Bei der Natur wisse man doch, woran man sei, sagt Katja Pourshirazi. Das Abstrakte löse irritierte, manchmal missmutige Fragen in uns aus. Abstraktion beunruhige uns. „Aus einem einfachen Grund: Wir haben keinen Namen für das, was wir sehen.“ Sonst gebe es immer eine Schublade, in der wir das, was wir sehen, einsortieren könnten. Wenn wir keine Worte für das, was wir sehen, fänden, suchten wir nach Orientierung. „Und die finden wir in der Natur“, so die Museums-Leiterin. „Ein abstraktes Bild zeigt blaue, geschwungene Linien? Wir sehen Wasser. Ein Bild wird in der Mitte durch eine waagerechte Linie geteilt? Ein Horizont.“ Wir könnten nicht anders, als auch den abstrakten Dingen einen Namen zu geben. Natur und Abstraktion seien zwei Seiten derselben Medaille und das eine ohne das andere nicht zu denken.

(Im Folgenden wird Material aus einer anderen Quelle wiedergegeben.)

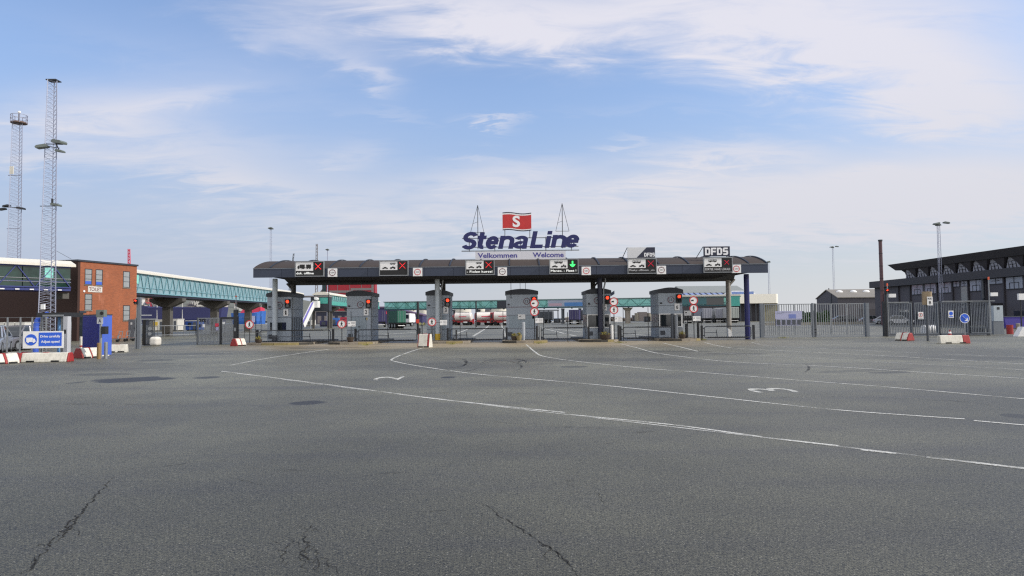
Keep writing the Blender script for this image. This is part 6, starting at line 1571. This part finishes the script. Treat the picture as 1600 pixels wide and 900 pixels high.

„Aus den Formen, Farben und Stimmungen der Natur schöpfen die Künstler – und übersetzen diese dann in ihre eigene, unverwechselbare, oft genug abstrakte Bildersprache“, erklärt Katja Pourshirazi. „Besonders deutlich wird das dort, wo Gegenständliches und Abstraktes einander nicht ausschließen, sondern sich berühren und ergänzen. Wie in den Werken von Mirco Götz und Vera Schöttler. Blumen, Lichteindrücke oder auch Strandgut bildeten einen zentralen Ausgangspunkt für die Arbeiten der Bremerin.
Kräftige Farben dominieren häufig ihre Arbeiten, grelles Gelb, knalliges Rot, ein aus vorwiegend blauen und grünen Tönen getupftes „Weltall“ in einer anderen Arbeit. Einige Collagen (Aquarell/Öl) präsentieren Strandgut oder großformatige, in der Auflösung begriffene Früchte. In einem andern Bild plustern sich Grüntöne, mal geballt, mal gesprenkelt. Eine Feder wölbt sich über einen zitronengelben Ball. Assoziation: die Sonne?
Die Ausstellung „Natur und Abstraktion“ mit Werken von Vera Schöttler und Mirco Götz zeigt das Overbeck-Museum bis zum 3. April. Die Öffnungszeiten sind dienstags bis sonntags von 11 bis 18 Uhr. Montags bleibt das Museum geschlossen. Der Eintritt kostet vier Euro (ermäßigt drei). Zur Ausstellung gibt es ein umfangreiches Begleitprogramm. Am Sonntag, 7. Februar, findet um 11.30 Uhr ein Künstlergespräch mit Vera Schöttler statt, am Sonntag, 21. Februar, ebenfalls um 11.30 Uhr, ein Künstlergespräch mit Mirco Götz. Katja Pourshirazi führt am Sonntag, 13. März, sowie am Sonntag, 3. April, jeweils um 11.30 Uhr durch die Ausstellung.
Im Anschluss an die Finissage am 3. April ist eine Benefiz-Kunst-Auktion zugunsten der museumspädagogischen Arbeit des Overbeck-Museums geplant. Gemeint sind Angebote für Schulklassen, unter anderem auch für solche, in denen die Kinder selten oder nie ins Museum gehen, weil die Eltern den Eintritt nicht bezahlen können. „Diesen Kindern möchten wir etwas bieten – sie sollen hier Kunst erleben und auch selber malen dürfen“, beschreibt Katja Pourshirazi den Grund für die Aktion. Dafür wird ab 12.30 Uhr je ein Werk von Mirco Götz und Vera Schöttler versteigert. Alle Sonntagsführungen können auch mit einem Frühstück vorab oder mit Kaffee und Kuchen im Anschluss im Café Erlesenes kombiniert werden.